You can tell when a fight between conservatives delights liberal journalists. Charles Sykes, who had conservative credentials as an author and talk-show host, wrote an angry book for the never-Trumper called How The Right Lost Its Mind. Washington Post book reviewer Carlos Lozada enjoyed Sykes writing that in victory, Republicans won't need an "autopsy" like 2012, but an "exorcism of the forces that have possessed and, ultimately, distorted conservatism.”
Lozada picked up that demonic-possession metaphor and concluded his book review with it as he pondered how a self-exiling figure like Sykes could separate conservatives from the president:
It is not clear who might lead this resistance from the right, however, with so many party leaders and thinkers compromised by Trumpism. [William F.] Buckley is no longer around to serve as a gatekeeper for the party, Sykes laments, though he acknowledges that it’s hard for anyone to take on such a role in today’s fractured media environment. But to perform an exorcism, you need a priest. The conservative movement doesn’t have one. The Trump base doesn’t want one. And the Republican Party has already made its deal with the devil.
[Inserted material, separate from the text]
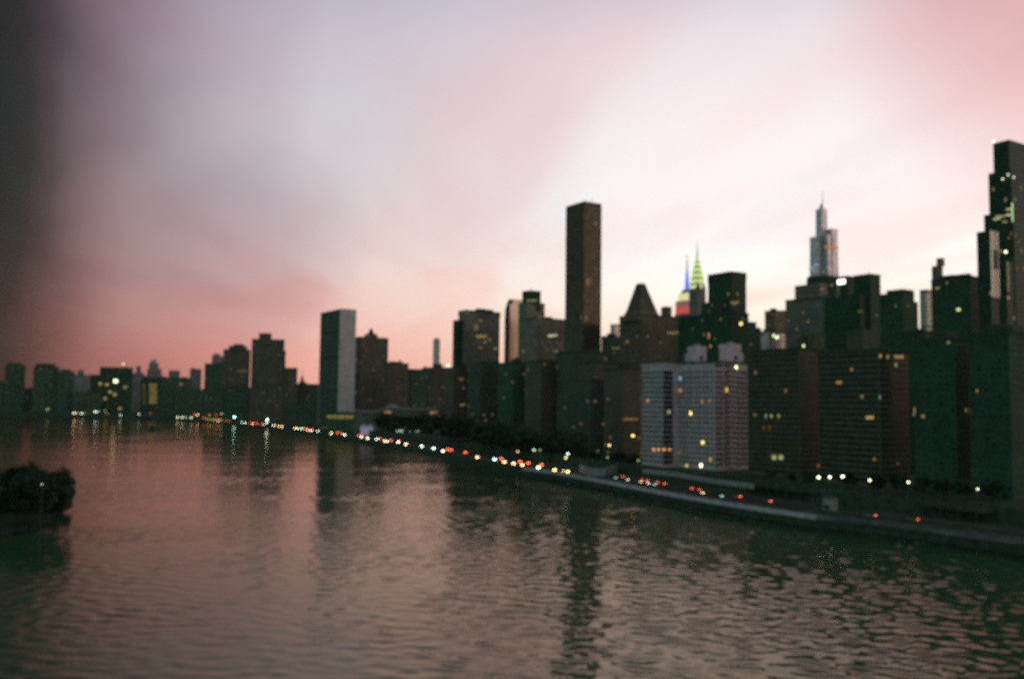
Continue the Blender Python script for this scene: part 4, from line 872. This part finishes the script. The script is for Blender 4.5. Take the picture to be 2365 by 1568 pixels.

Lozada is right to compare Sykes with Hillary Clinton as post-election cry-a-thons. Neither can believe that the public rejected their take on politics, so clearly the public has been captured by ugly and demonic forces.
In How the Right Lost Its Mind, Sykes has written a sort of What Happened for conservatives. The culprits are not James Comey, Vladimir Putin or a reality television opponent, but the return of “crackpotism” on the right; the fecklessness of conservative media, political and religious figures; and the rise of a distorted worldview in which Trump’s overwhelming character flaws mattered little to a base that behaved as though civilization was in play in his election.
Lozada notes that Sykes doesn't want to condemn conservatives who decided to support Trump, but then again he does --and say, that can make you popular on MSNBC and public radio. (Sykes spent the first 100 days hosting a public-radio show bizarrely called Indivisible, as Sykes and his pals like David Frum divisively talked about Trump like he was an Eastern European tyrant.)
Sykes sounds on many occasions just like a liberal Democrat, including his complete lack of charity toward people who used to be his allies and buy his books. Sykes wrote that it is “undeniable...that a great number of American conservatives have proven themselves willing to tolerate and even accept racism,” whether or not they harbor such feelings themselves.
To Sykes, Trump has made everyone in his electorate a fake -- every conservative is a fake conservative, every Christian is a fake Christian, every non-racist is a racist. Sykes seemingly wants to insure that a conservative who voted for Trump can never be respected by a conservative who voted for Evan McMullin ...as if that looks like a winning or pragmatic choice now. This can be easily turned around -- it is Sykes who ends up like looking like the phony conservative. In the current media environment, Sykes clearly pleases the liberal media by declaring that most conservatives have "lost their mind" or made a "deal with the devil."